**EXERCISE:** Print the listing that follows, character for character.

**DATASET CONTENT:**
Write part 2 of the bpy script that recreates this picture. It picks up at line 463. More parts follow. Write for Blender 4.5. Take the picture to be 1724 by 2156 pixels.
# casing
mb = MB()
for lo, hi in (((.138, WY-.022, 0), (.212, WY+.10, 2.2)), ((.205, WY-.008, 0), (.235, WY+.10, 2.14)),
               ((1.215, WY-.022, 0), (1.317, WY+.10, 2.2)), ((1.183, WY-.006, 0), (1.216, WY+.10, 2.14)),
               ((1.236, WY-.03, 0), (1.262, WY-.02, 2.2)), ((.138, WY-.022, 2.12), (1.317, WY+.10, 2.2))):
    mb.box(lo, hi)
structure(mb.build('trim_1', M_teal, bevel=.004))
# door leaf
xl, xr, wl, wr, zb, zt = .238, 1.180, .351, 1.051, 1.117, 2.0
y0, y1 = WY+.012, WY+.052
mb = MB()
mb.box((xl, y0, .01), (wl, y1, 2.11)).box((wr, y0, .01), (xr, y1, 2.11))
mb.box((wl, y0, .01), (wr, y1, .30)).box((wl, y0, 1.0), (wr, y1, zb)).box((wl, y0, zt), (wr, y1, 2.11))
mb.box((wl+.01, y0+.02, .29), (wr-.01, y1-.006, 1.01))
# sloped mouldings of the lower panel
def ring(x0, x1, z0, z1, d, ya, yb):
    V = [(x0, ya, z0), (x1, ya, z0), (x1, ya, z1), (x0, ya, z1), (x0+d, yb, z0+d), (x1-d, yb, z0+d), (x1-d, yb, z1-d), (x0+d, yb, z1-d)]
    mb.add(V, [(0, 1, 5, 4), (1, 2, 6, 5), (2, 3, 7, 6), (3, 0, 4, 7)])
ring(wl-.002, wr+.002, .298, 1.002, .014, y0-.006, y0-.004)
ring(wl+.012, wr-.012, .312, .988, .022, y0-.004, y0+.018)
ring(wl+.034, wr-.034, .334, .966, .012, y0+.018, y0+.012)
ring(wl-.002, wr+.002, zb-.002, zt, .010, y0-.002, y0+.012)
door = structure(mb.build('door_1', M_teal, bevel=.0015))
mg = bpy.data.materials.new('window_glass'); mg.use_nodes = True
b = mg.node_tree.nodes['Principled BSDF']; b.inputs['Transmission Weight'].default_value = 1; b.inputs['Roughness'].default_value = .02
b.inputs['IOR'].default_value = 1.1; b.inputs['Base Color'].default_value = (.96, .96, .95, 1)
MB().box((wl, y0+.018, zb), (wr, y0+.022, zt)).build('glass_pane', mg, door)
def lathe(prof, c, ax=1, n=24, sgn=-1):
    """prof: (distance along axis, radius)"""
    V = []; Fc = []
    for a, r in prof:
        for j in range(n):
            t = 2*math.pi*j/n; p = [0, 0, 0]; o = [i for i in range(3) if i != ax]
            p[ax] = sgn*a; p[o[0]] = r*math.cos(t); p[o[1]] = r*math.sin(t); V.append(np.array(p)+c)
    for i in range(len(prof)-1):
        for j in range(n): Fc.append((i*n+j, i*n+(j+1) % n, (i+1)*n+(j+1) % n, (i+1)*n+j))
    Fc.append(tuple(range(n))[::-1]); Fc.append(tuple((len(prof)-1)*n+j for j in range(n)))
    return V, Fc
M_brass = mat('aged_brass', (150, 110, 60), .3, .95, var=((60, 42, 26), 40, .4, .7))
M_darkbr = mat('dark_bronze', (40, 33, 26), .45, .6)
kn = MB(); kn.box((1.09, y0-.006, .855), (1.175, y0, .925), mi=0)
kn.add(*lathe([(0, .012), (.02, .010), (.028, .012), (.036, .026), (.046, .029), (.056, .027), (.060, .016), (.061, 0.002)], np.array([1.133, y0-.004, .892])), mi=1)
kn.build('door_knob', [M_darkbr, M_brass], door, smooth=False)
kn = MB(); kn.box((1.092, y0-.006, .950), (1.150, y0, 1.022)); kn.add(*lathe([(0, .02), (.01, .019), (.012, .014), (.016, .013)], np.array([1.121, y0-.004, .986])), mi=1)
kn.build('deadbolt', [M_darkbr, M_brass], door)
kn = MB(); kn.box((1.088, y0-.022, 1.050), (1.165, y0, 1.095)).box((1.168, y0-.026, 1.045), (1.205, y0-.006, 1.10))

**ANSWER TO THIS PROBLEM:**
Write part 2 of the bpy script that recreates this picture. It picks up at line 463. More parts follow. Write for Blender 4.5. Take the picture to be 1724 by 2156 pixels.
# casing
mb = MB()
for lo, hi in (((.138, WY-.022, 0), (.212, WY+.10, 2.2)), ((.205, WY-.008, 0), (.235, WY+.10, 2.14)),
               ((1.215, WY-.022, 0), (1.317, WY+.10, 2.2)), ((1.183, WY-.006, 0), (1.216, WY+.10, 2.14)),
               ((1.236, WY-.03, 0), (1.262, WY-.02, 2.2)), ((.138, WY-.022, 2.12), (1.317, WY+.10, 2.2))):
    mb.box(lo, hi)
structure(mb.build('trim_1', M_teal, bevel=.004))
# door leaf
xl, xr, wl, wr, zb, zt = .238, 1.180, .351, 1.051, 1.117, 2.0
y0, y1 = WY+.012, WY+.052
mb = MB()
mb.box((xl, y0, .01), (wl, y1, 2.11)).box((wr, y0, .01), (xr, y1, 2.11))
mb.box((wl, y0, .01), (wr, y1, .30)).box((wl, y0, 1.0), (wr, y1, zb)).box((wl, y0, zt), (wr, y1, 2.11))
mb.box((wl+.01, y0+.02, .29), (wr-.01, y1-.006, 1.01))
# sloped mouldings of the lower panel
def ring(x0, x1, z0, z1, d, ya, yb):
    V = [(x0, ya, z0), (x1, ya, z0), (x1, ya, z1), (x0, ya, z1), (x0+d, yb, z0+d), (x1-d, yb, z0+d), (x1-d, yb, z1-d), (x0+d, yb, z1-d)]
    mb.add(V, [(0, 1, 5, 4), (1, 2, 6, 5), (2, 3, 7, 6), (3, 0, 4, 7)])
ring(wl-.002, wr+.002, .298, 1.002, .014, y0-.006, y0-.004)
ring(wl+.012, wr-.012, .312, .988, .022, y0-.004, y0+.018)
ring(wl+.034, wr-.034, .334, .966, .012, y0+.018, y0+.012)
ring(wl-.002, wr+.002, zb-.002, zt, .010, y0-.002, y0+.012)
door = structure(mb.build('door_1', M_teal, bevel=.0015))
mg = bpy.data.materials.new('window_glass'); mg.use_nodes = True
b = mg.node_tree.nodes['Principled BSDF']; b.inputs['Transmission Weight'].default_value = 1; b.inputs['Roughness'].default_value = .02
b.inputs['IOR'].default_value = 1.1; b.inputs['Base Color'].default_value = (.96, .96, .95, 1)
MB().box((wl, y0+.018, zb), (wr, y0+.022, zt)).build('glass_pane', mg, door)
def lathe(prof, c, ax=1, n=24, sgn=-1):
    """prof: (distance along axis, radius)"""
    V = []; Fc = []
    for a, r in prof:
        for j in range(n):
            t = 2*math.pi*j/n; p = [0, 0, 0]; o = [i for i in range(3) if i != ax]
            p[ax] = sgn*a; p[o[0]] = r*math.cos(t); p[o[1]] = r*math.sin(t); V.append(np.array(p)+c)
    for i in range(len(prof)-1):
        for j in range(n): Fc.append((i*n+j, i*n+(j+1) % n, (i+1)*n+(j+1) % n, (i+1)*n+j))
    Fc.append(tuple(range(n))[::-1]); Fc.append(tuple((len(prof)-1)*n+j for j in range(n)))
    return V, Fc
M_brass = mat('aged_brass', (150, 110, 60), .3, .95, var=((60, 42, 26), 40, .4, .7))
M_darkbr = mat('dark_bronze', (40, 33, 26), .45, .6)
kn = MB(); kn.box((1.09, y0-.006, .855), (1.175, y0, .925), mi=0)
kn.add(*lathe([(0, .012), (.02, .010), (.028, .012), (.036, .026), (.046, .029), (.056, .027), (.060, .016), (.061, 0.002)], np.array([1.133, y0-.004, .892])), mi=1)
kn.build('door_knob', [M_darkbr, M_brass], door, smooth=False)
kn = MB(); kn.box((1.092, y0-.006, .950), (1.150, y0, 1.022)); kn.add(*lathe([(0, .02), (.01, .019), (.012, .014), (.016, .013)], np.array([1.121, y0-.004, .986])), mi=1)
kn.build('deadbolt', [M_darkbr, M_brass], door)
kn = MB(); kn.box((1.088, y0-.022, 1.050), (1.165, y0, 1.095)).box((1.168, y0-.026, 1.045), (1.205, y0-.006, 1.10))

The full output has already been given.